§ Work instructions
Please return the full listing below without altering anything.

§ Material
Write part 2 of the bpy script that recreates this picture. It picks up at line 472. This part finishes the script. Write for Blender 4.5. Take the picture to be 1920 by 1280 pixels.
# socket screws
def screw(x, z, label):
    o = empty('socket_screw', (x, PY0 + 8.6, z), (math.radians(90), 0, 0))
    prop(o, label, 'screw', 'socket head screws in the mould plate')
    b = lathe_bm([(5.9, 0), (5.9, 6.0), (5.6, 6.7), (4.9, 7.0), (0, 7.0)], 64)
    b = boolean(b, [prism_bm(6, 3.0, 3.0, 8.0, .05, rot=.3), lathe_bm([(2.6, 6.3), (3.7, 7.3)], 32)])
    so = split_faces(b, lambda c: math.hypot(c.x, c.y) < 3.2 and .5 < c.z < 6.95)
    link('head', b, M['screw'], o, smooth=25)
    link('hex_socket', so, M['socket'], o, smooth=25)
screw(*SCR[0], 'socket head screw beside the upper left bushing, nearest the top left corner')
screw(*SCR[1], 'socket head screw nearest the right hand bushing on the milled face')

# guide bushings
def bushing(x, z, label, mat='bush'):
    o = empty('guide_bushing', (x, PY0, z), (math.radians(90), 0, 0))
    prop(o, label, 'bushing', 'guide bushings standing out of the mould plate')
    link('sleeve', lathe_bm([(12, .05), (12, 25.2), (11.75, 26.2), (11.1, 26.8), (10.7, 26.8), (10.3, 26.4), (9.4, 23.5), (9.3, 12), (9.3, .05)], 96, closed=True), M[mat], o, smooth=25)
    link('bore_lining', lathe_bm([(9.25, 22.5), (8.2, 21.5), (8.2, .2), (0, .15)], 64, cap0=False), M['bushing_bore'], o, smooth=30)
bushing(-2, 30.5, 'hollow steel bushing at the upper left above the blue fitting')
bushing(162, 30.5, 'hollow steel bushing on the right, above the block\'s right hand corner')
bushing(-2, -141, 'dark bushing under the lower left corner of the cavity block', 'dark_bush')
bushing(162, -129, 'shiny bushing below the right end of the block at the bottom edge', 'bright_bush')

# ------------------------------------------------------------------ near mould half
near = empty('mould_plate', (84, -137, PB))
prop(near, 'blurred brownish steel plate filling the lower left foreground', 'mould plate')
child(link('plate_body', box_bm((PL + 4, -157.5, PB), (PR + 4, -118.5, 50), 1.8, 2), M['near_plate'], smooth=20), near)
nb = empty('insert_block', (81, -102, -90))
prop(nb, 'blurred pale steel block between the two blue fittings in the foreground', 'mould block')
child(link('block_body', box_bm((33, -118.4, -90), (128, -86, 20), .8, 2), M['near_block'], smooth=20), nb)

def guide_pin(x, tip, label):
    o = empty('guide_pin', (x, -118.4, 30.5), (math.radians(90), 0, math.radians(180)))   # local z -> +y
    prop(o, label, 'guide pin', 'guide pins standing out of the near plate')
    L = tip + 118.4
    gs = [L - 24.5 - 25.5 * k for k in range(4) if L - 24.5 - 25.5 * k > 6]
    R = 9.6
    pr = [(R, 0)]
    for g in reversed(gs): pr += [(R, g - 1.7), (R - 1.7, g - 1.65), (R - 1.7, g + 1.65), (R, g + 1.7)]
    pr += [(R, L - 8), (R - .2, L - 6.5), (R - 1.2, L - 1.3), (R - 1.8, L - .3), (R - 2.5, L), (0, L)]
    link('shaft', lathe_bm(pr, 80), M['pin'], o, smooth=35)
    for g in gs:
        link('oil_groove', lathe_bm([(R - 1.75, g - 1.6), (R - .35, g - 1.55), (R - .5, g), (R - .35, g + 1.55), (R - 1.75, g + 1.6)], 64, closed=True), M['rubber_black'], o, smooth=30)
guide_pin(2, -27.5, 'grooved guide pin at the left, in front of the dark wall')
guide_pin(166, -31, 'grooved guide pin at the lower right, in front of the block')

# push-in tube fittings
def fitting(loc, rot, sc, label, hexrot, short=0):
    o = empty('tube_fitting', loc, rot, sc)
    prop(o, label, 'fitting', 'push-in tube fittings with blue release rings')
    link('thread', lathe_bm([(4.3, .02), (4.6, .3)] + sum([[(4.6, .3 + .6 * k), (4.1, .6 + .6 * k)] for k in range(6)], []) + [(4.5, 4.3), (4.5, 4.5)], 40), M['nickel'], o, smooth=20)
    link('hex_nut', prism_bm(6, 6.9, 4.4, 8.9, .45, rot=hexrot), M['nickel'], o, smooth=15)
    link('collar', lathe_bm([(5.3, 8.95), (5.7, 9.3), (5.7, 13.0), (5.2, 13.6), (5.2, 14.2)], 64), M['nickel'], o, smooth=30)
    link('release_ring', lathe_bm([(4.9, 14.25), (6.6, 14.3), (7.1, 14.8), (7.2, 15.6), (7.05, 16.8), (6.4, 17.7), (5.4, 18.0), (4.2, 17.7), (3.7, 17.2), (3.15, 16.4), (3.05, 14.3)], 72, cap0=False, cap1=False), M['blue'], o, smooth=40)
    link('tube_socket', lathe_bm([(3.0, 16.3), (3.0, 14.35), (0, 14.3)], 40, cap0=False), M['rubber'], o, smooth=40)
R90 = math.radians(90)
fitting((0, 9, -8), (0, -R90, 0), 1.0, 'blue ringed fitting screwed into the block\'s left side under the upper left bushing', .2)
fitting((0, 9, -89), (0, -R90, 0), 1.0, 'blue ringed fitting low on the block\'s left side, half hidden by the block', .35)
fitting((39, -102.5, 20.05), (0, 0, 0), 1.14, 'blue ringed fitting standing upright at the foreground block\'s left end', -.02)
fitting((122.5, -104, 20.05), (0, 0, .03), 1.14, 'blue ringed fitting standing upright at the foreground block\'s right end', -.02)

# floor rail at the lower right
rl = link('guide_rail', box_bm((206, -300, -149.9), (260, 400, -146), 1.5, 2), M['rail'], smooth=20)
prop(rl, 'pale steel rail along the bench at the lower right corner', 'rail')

§ Problem solution
Write part 2 of the bpy script that recreates this picture. It picks up at line 472. This part finishes the script. Write for Blender 4.5. Take the picture to be 1920 by 1280 pixels.
# socket screws
def screw(x, z, label):
    o = empty('socket_screw', (x, PY0 + 8.6, z), (math.radians(90), 0, 0))
    prop(o, label, 'screw', 'socket head screws in the mould plate')
    b = lathe_bm([(5.9, 0), (5.9, 6.0), (5.6, 6.7), (4.9, 7.0), (0, 7.0)], 64)
    b = boolean(b, [prism_bm(6, 3.0, 3.0, 8.0, .05, rot=.3), lathe_bm([(2.6, 6.3), (3.7, 7.3)], 32)])
    so = split_faces(b, lambda c: math.hypot(c.x, c.y) < 3.2 and .5 < c.z < 6.95)
    link('head', b, M['screw'], o, smooth=25)
    link('hex_socket', so, M['socket'], o, smooth=25)
screw(*SCR[0], 'socket head screw beside the upper left bushing, nearest the top left corner')
screw(*SCR[1], 'socket head screw nearest the right hand bushing on the milled face')

# guide bushings
def bushing(x, z, label, mat='bush'):
    o = empty('guide_bushing', (x, PY0, z), (math.radians(90), 0, 0))
    prop(o, label, 'bushing', 'guide bushings standing out of the mould plate')
    link('sleeve', lathe_bm([(12, .05), (12, 25.2), (11.75, 26.2), (11.1, 26.8), (10.7, 26.8), (10.3, 26.4), (9.4, 23.5), (9.3, 12), (9.3, .05)], 96, closed=True), M[mat], o, smooth=25)
    link('bore_lining', lathe_bm([(9.25, 22.5), (8.2, 21.5), (8.2, .2), (0, .15)], 64, cap0=False), M['bushing_bore'], o, smooth=30)
bushing(-2, 30.5, 'hollow steel bushing at the upper left above the blue fitting')
bushing(162, 30.5, 'hollow steel bushing on the right, above the block\'s right hand corner')
bushing(-2, -141, 'dark bushing under the lower left corner of the cavity block', 'dark_bush')
bushing(162, -129, 'shiny bushing below the right end of the block at the bottom edge', 'bright_bush')

# ------------------------------------------------------------------ near mould half
near = empty('mould_plate', (84, -137, PB))
prop(near, 'blurred brownish steel plate filling the lower left foreground', 'mould plate')
child(link('plate_body', box_bm((PL + 4, -157.5, PB), (PR + 4, -118.5, 50), 1.8, 2), M['near_plate'], smooth=20), near)
nb = empty('insert_block', (81, -102, -90))
prop(nb, 'blurred pale steel block between the two blue fittings in the foreground', 'mould block')
child(link('block_body', box_bm((33, -118.4, -90), (128, -86, 20), .8, 2), M['near_block'], smooth=20), nb)

def guide_pin(x, tip, label):
    o = empty('guide_pin', (x, -118.4, 30.5), (math.radians(90), 0, math.radians(180)))   # local z -> +y
    prop(o, label, 'guide pin', 'guide pins standing out of the near plate')
    L = tip + 118.4
    gs = [L - 24.5 - 25.5 * k for k in range(4) if L - 24.5 - 25.5 * k > 6]
    R = 9.6
    pr = [(R, 0)]
    for g in reversed(gs): pr += [(R, g - 1.7), (R - 1.7, g - 1.65), (R - 1.7, g + 1.65), (R, g + 1.7)]
    pr += [(R, L - 8), (R - .2, L - 6.5), (R - 1.2, L - 1.3), (R - 1.8, L - .3), (R - 2.5, L), (0, L)]
    link('shaft', lathe_bm(pr, 80), M['pin'], o, smooth=35)
    for g in gs:
        link('oil_groove', lathe_bm([(R - 1.75, g - 1.6), (R - .35, g - 1.55), (R - .5, g), (R - .35, g + 1.55), (R - 1.75, g + 1.6)], 64, closed=True), M['rubber_black'], o, smooth=30)
guide_pin(2, -27.5, 'grooved guide pin at the left, in front of the dark wall')
guide_pin(166, -31, 'grooved guide pin at the lower right, in front of the block')

# push-in tube fittings
def fitting(loc, rot, sc, label, hexrot, short=0):
    o = empty('tube_fitting', loc, rot, sc)
    prop(o, label, 'fitting', 'push-in tube fittings with blue release rings')
    link('thread', lathe_bm([(4.3, .02), (4.6, .3)] + sum([[(4.6, .3 + .6 * k), (4.1, .6 + .6 * k)] for k in range(6)], []) + [(4.5, 4.3), (4.5, 4.5)], 40), M['nickel'], o, smooth=20)
    link('hex_nut', prism_bm(6, 6.9, 4.4, 8.9, .45, rot=hexrot), M['nickel'], o, smooth=15)
    link('collar', lathe_bm([(5.3, 8.95), (5.7, 9.3), (5.7, 13.0), (5.2, 13.6), (5.2, 14.2)], 64), M['nickel'], o, smooth=30)
    link('release_ring', lathe_bm([(4.9, 14.25), (6.6, 14.3), (7.1, 14.8), (7.2, 15.6), (7.05, 16.8), (6.4, 17.7), (5.4, 18.0), (4.2, 17.7), (3.7, 17.2), (3.15, 16.4), (3.05, 14.3)], 72, cap0=False, cap1=False), M['blue'], o, smooth=40)
    link('tube_socket', lathe_bm([(3.0, 16.3), (3.0, 14.35), (0, 14.3)], 40, cap0=False), M['rubber'], o, smooth=40)
R90 = math.radians(90)
fitting((0, 9, -8), (0, -R90, 0), 1.0, 'blue ringed fitting screwed into the block\'s left side under the upper left bushing', .2)
fitting((0, 9, -89), (0, -R90, 0), 1.0, 'blue ringed fitting low on the block\'s left side, half hidden by the block', .35)
fitting((39, -102.5, 20.05), (0, 0, 0), 1.14, 'blue ringed fitting standing upright at the foreground block\'s left end', -.02)
fitting((122.5, -104, 20.05), (0, 0, .03), 1.14, 'blue ringed fitting standing upright at the foreground block\'s right end', -.02)

# floor rail at the lower right
rl = link('guide_rail', box_bm((206, -300, -149.9), (260, 400, -146), 1.5, 2), M['rail'], smooth=20)
prop(rl, 'pale steel rail along the bench at the lower right corner', 'rail')